Dominique et Mohammed ont conscience d’avoir une lourde responsabilité sur les épaules. Ils redoutent des conséquences diplomatiques. Craignent d’être harcelés par les anti-mariage gay français comme marocains. Alors, ils vivent discrètement, ne donnent jamais leurs noms ou leurs professions et évitent d’en parler, surtout à leurs collègues. « C’est une sorte d’acharnement. On a l’impression d’avoir tué quelqu’un! Pourtant, on demande juste qu’on respecte notre mariage. Cela ne devrait regarder personne! », souffle Dominique, la voix lassée par ce combat.
L’attente, surtout, est ce qu’il y a de plus pénible pour les deux hommes. Ils ont ce désagréable mais omniprésent sentiment que leur union est un « sous-mariage », qu’elle est illégitime. Ils se disent stigmatisés par rapport aux autres couples homosexuels. Un comble. « On se sent comme des exceptions. Heureusement qu’on a le soutien d’associations. Y’en qui pèteraient des câbles ou auraient déjà pris des cachetons! C’est infernal », maugrée Dominique, qui envisage de demander des dommages et intérêts à la justice française.

Leur mariage a déjà été une épreuve en soi et a suscité une forte médiatisation. 48 heures avant le jour J, alors que toutes les réjouissances sont prêtes et que les invités sont déjà prévenus, le parquet de Chambéry annule la cérémonie. C’est en septembre 2013. La cour d’appel autorise finalement le couple à se marier malgré le pourvoi en cassation – non suspensif – du parquet. Mais la tension est toujours présente lorsqu’ils se présentent devant l’autel. « Fallait pas nous voir à l’époque. On était dans un état pas possible. On nous mettait des bâtons dans les roues. C’était un vrai roman! », se souvient l’époux français. Ils écrivent une lettre ouverte à Christiane Taubira mais celle-ci renvoie la balle aux tribunaux et parquets.

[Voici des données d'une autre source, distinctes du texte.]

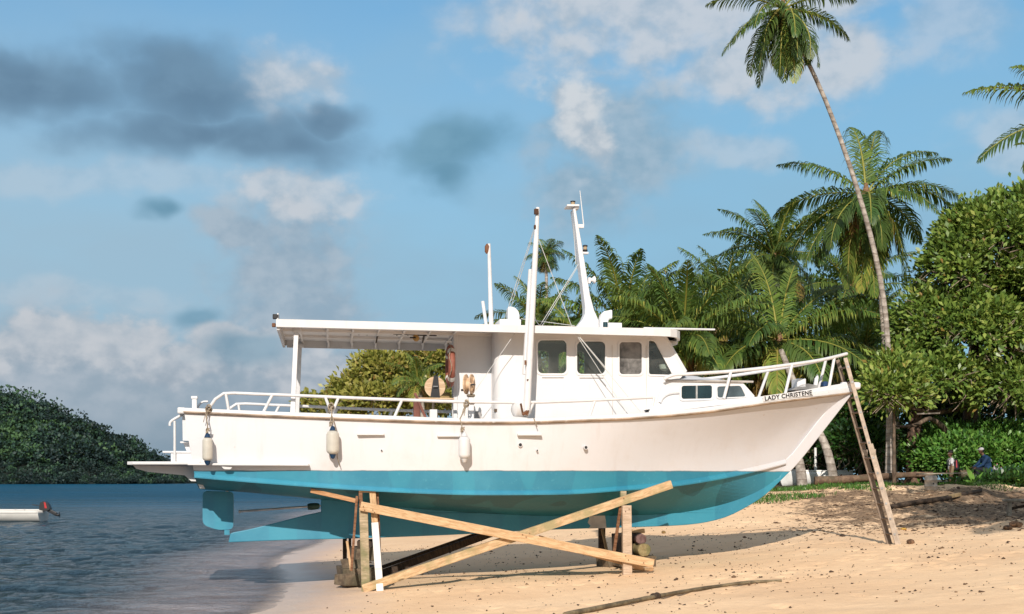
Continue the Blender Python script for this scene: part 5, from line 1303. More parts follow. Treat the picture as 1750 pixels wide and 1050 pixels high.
    b.lathe([(tr_r*.6, -.5), (tr_r*.95, -.2), (tr_r*.9, .1), (.05, .45)], c0-base, (0, 0, 1), 10); b.build('husk_collar', HS, e, 60, fix=False)
    for i in range(nuts):
        a = i*2*PI/max(1, nuts)+rr_.uniform(-.3, .3); q = c0-base+Vector((math.cos(a)*.3, math.sin(a)*.3, -.28+rr_.uniform(-.12, .1)))
        MB().lathe([(.02, -.15), (.09, -.1), (.125, 0), (.10, .09), (.02, .14)], q, (math.cos(a), math.sin(a), -1), 10).build('coconut', NUT, e)
    return e
def gb(px, Y): x_ = (px-CX)/F*Y; return Vector((x_, Y, g1(x_, Y)-.1))
# the tall leaning palm
palm('tallest palm, its thin trunk leaning left across the whole sky', [gb(1519, 42), W(1518, 600, 42), W(1503, 470, 42), W(1464, 320, 41.8), W(1412, 175, 41.5), W(1368, 80, 41.3), W(1338, 18, 41)], .10, 30, 2.5, 21, el=(75, -75), droop=.95, nuts=7, kl=44, lean=(-.05, 0), leafl=1.05, old=.2,
     dirs=[(183, 22, 1.0, 0), (168, -18, .95, 0), (195, 48, .9, .05), (5, 25, .98, .0), (-4, -8, .95, .12), (20, 52, .9, 0), (200, -48, .9, 0), (250, -68, .9, .02), (280, -75, .95, -.1), (310, -62, 1.0, .35), (350, -40, .9, 0), (150, -55, 1, 0)])
palm('full round palm just right of the tall leaning trunk, holding green coconuts', [gb(1526, 45.5), W(1520, 700, 45.5), W(1508, 520, 45.5), W(1490, 395, 45.5), W(1480, 335, 45.5)], .16, 34, 3.5, 22, el=(82, -62), droop=.95, nuts=8, kl=60, leafl=1.1, old=.18,
     dirs=[(182, 38, .95, 0), (170, 8, .95, .02), (3, 40, .95, 0), (-5, 18, 1.0, 0), (190, -30, 1.0, .1), (240, -68, 1.0, .40), (215, -58, 1.0, .3), (260, -85, 1.0, .1), (-30, -45, 1, 0), (285, -70, 1.05, .25), (95, 80, .95, 0), (60, 72, 1, 0), (20, 55, 1, 0)])
palm('palm with a spear of upright fronds, left of the tall trunk and above the bow', [gb(1330, 55), W(1330, 650, 55), W(1326, 440, 55)], .22, 32, 3.4, 23, el=(88, -35), droop=.85, kl=50, age=-.04, old=.1, curl=.95)
palm('large low palm spreading right behind the bow rail', [gb(1345, 47), W(1340, 700, 47), W(1330, 585, 47)], .22, 34, 4.0, 24, el=(84, -48), droop=.8, kl=60, age=.03, old=.28, leafl=1.0,
     dirs=[(150, 60, 1, .05), (30, 50, 1.0, .05), (10, 28, 1.05, .1), (-8, 5, .95, .2), (170, 25, .95, .05), (188, 2, .85, .2), (200, -22, .8, .35), (-20, -22, .8, .5), (110, 78, 1, .05), (60, 68, 1.05, .05), (350, 40, 1.05, .05)])
palm('wide palm directly above the wheelhouse windscreen', [gb(1168, 46), W(1170, 700, 46), W(1166, 590, 46)], .22, 34, 3.9, 25, el=(86, -40), droop=.75, kl=58, age=.03, old=.25, leafl=1.0)
palm('palm with stiff upright fronds just right of the white mast', [gb(1062, 50), W(1064, 700, 50), W(1066, 570, 50)], .22, 32, 4.0, 26, el=(88, -20), droop=.72, kl=56, age=-.03, old=.12)
palm('palm behind the vent box, left of the mast', [gb(925, 56), W(922, 700, 56), W(918, 560, 56)], .2, 28, 3.0, 27, el=(85, -25), droop=.9, kl=46, age=-.02)
palm('small slender palm far away between the outrigger pole and the mast', [gb(938, 96), W(935, 600, 96), W(934, 500, 96), W(933, 437, 96)], .17, 26, 1.75, 28, el=(80, -60), droop=.85, kl=40, leafl=1.9)
palm('short young palm seen under the canopy beside the reel', [gb(727, 62), W(722, 700, 62), W(714, 656, 62)], .17, 17, 2.1, 29, el=(85, -30), droop=.95, kl=40, age=.04)
palm('dark palm behind the tall trunk, half hidden by the broad-leaved tree', [gb(1478, 62), W(1470, 700, 62), W(1455, 500, 62)], .2, 28, 3.9, 30, el=(80, -45), droop=.9, kl=46, age=-.04)
palm('shaded palm filling the gap left of the broad-leaved tree', [gb(1500, 54), W(1495, 700, 54), W(1480, 600, 54)], .2, 26, 3.6, 31, el=(80, -30), droop=.8, kl=46, age=-.05)
palm('palm at the skyline between the windscreen and the bow rail', [gb(1240, 60), W(1240, 650, 60), W(1238, 520, 60)], .2, 30, 3.8, 32, el=(85, -35), droop=.85, kl=46, age=-.06)
palm('palm low behind the cabin roof, between the two vents', [gb(985, 50), W(985, 700, 50), W(984, 590, 50)], .2, 18, 2.9, 36, el=(84, -20), droop=.85, kl=46, age=.02, old=.2)
# palm whose crown is beyond the right edge
palm('palm at the right edge, only frond tips in the picture', [Vector((13.6, 26.5, g1(13.6, 26.5)-.1)), Vector((12.8, 26.4, 5)), Vector((11.9, 26, 9.0))], .2, 22, 2.7, 33, el=(70, -55), droop=.8, kl=54, age=.02, old=.3,
     dirs=[(178, 26, 1.12, .08), (172, -32, .85, .1), (186, -62, .9, .35)])
# palms standing beyond the right edge toward the sun: their shadows fall on the rough sand
palm('palm beyond the right edge, standing nearest the camera', [Vector((11.5, 12, g1(11.5, 12)-.1)), Vector((10.8, 12, 5)), Vector((9.8, 12.2, 9.4))], .22, 24, 3.6, 34, el=(60, -40), droop=.7, kl=44)


def trunk_thing(name, pts, rads, mat, lbl, cat='tree trunk', parent=None, n=10):
    P_ = spline(pts, 16) if len(pts) > 2 else [Vector(pts[0]).lerp(Vector(pts[1]), t) for t in np.linspace(0, 1, 10)]
    rr_ = [np.interp(i/(len(P_)-1), np.linspace(0, 1, len(rads)), rads) for i in range(len(P_))]
    return P_, rr_
def tree(lbl, base, ells, clumps, per, ll, lw, spread, mat, seed, limbs, bark, group=None, cbase=.45, floor=None, name='broadleaf_tree', up=.35, shell=(.72, 1.04)):
    r = np.random.default_rng(seed); base = Vector(base); e = empty(name, base); tag(e, lbl, 'tree', group)
    for k, (pts, rads, nm) in enumerate(limbs):
        P_, rr_ = trunk_thing('', pts, rads, bark, '')
        MB().tube([p-base for p in P_], list(rr_), 9).build(nm, bark, e, 60)
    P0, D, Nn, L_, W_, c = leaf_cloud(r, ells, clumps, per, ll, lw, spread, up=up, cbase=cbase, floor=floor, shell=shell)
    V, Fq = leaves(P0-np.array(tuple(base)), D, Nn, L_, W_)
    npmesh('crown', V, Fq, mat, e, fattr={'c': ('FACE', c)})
    # bare twigs among the leaves
    b = MB(); rr = random.Random(seed)
    for i in range(int(60+clumps*.07)):
        E = ells[rr.randrange(len(ells))]; d = Vector((rr.gauss(0, 1), -abs(rr.gauss(0, 1)), rr.gauss(0, .7))).normalized()
        o_ = Vector(E[:3])+Vector((d.x*E[3], d.y*E[4], d.z*E[5]))*.93-base; m_ = o_+Vector((rr.uniform(-.5, .5), rr.uniform(-.2, .1), rr.uniform(-.5, .3)))
        b.tube([o_-Vector(d)*.7, o_, m_], [.03, .02, .008], 4, cap=False)
    tw_ = b.build('twigs', m_twig, e, 0, fix=False); tw_['kind'] = 'stuff'
    return e
def E(px, py, Y, rx, rz, ry=None):
    c = W(px, py, Y); k = Y/F; return (c.x, c.y, c.z, rx*k, (ry if ry else rx*k*.8), rz*k)
# big broad-leaved tree on the right
base = gb(1650, 46)
tree('huge glossy broad-leaved tree filling the right side', base,
     [E(1690, 425, 45, 78, 72, 2.2), E(1765, 400, 45, 90, 75, 2.2), E(1632, 480, 45, 56, 62, 1.9), E(1583, 560, 45, 50, 50, 1.6), E(1660, 580, 44.5, 90, 80, 1.9), E(1750, 545, 44.3, 90, 110, 1.9), E(1735, 670, 44.2, 95, 48, 1.6), E(1600, 655, 44.3, 72, 44, 1.6), E(1548, 620, 45, 34, 34, 1.3), E(1640, 405, 46, 36, 36, 1.3), E(1840, 520, 45, 120, 170, 2.5)],
     4300, 15, .24, .11, .17, m_bush, 51,
     [([base, W(1655, 760, 46), W(1665, 620, 46), W(1680, 480, 46)], (.32, .26, .2, .08), 'trunk'), ([W(1662, 700, 46), W(1610, 640, 45.4), W(1560, 600, 45)], (.16, .1, .04), 'limb'), ([W(1662, 690, 46), W(1600, 705, 45), W(1530, 690, 44.2)], (.12, .09, .04), 'limb'),
      ([W(1665, 640, 46), W(1730, 560, 45.5), W(1770, 440, 45)], (.16, .12, .05), 'limb')], m_bk, cbase=.5)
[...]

Cette succession d’épreuves extraordinaires, Dominique et Mohammed pourraient éviter à des milliers de couples homosexuels de la vivre. C’est ce qui leur permet de mieux avaler la pilule et d’affronter la suite. Car la décision de la Cour de cassation pourrait faire jurisprudence non seulement pour les autres couples homosexuels franco-marocains mais aussi pour tous ces couples binationaux sous le coup d’une convention bilatérale internationale.

11 pays sont concernés parmi lesquels la Tunisie, l’Algérie, le Cambodge, le Laos, la Pologne et la Serbie. « Ce sont des accords bidons et désuets. Ils ont été signés il y a longtemps et contreviennent à l’ordre public français établi par le mariage pour tous. Or le droit international prévoit qu’on puisse passer outre une convention dans ce type de cas », note maître Didier Besson, avocat de Dominique et Mohammed mais aussi d’un couple serbe dans l’incapacité de se marier. Il estime entre 50 et 100 le nombre de couples binationaux bloqués juridiquement. Certains ne pourraient même pas retirer un dossier au guichet de la mairie.
« Si on regarde le droit marocain, on voit qu’une femme n’a pas le droit de se marier avec un non-musulman. Est-ce que l’on va interdire ce genre d’union à une Marocaine qui vient en France? C’est absurde », poursuit le conseil. Lui se dit optimiste quant à la décision de la Cour de cassation qui, si elle valide le mariage, ferait de ses clients des « symboles ». Et ce même si une association franco-maghrébine traditionnelle, Alhuna, fait pression sur la haute juridiction française via son avocate qui, selon le site Yagg, est aussi celle de la Manif pour tous. Celle-ci assure que le mariage gay n’est pas encore partagé et n’a donc pas changé l’ordre public mais confond opinion publique et droit.
« Ce sera mémorable quand la Cour va valider. Ce sera une libération pour nous mais aussi pour la cause homosexuelle », assure Dominique. Avec son compagnon, ils ont prévu d’ouvrir une bouteille de champagne, « un magnum de Reims », pour fêter ça. Ils prévoient ensuite de savourer – enfin – leurs noces et la reconnaissance de leur amour, en espérant toutefois que plus personne ne vienne la saboter.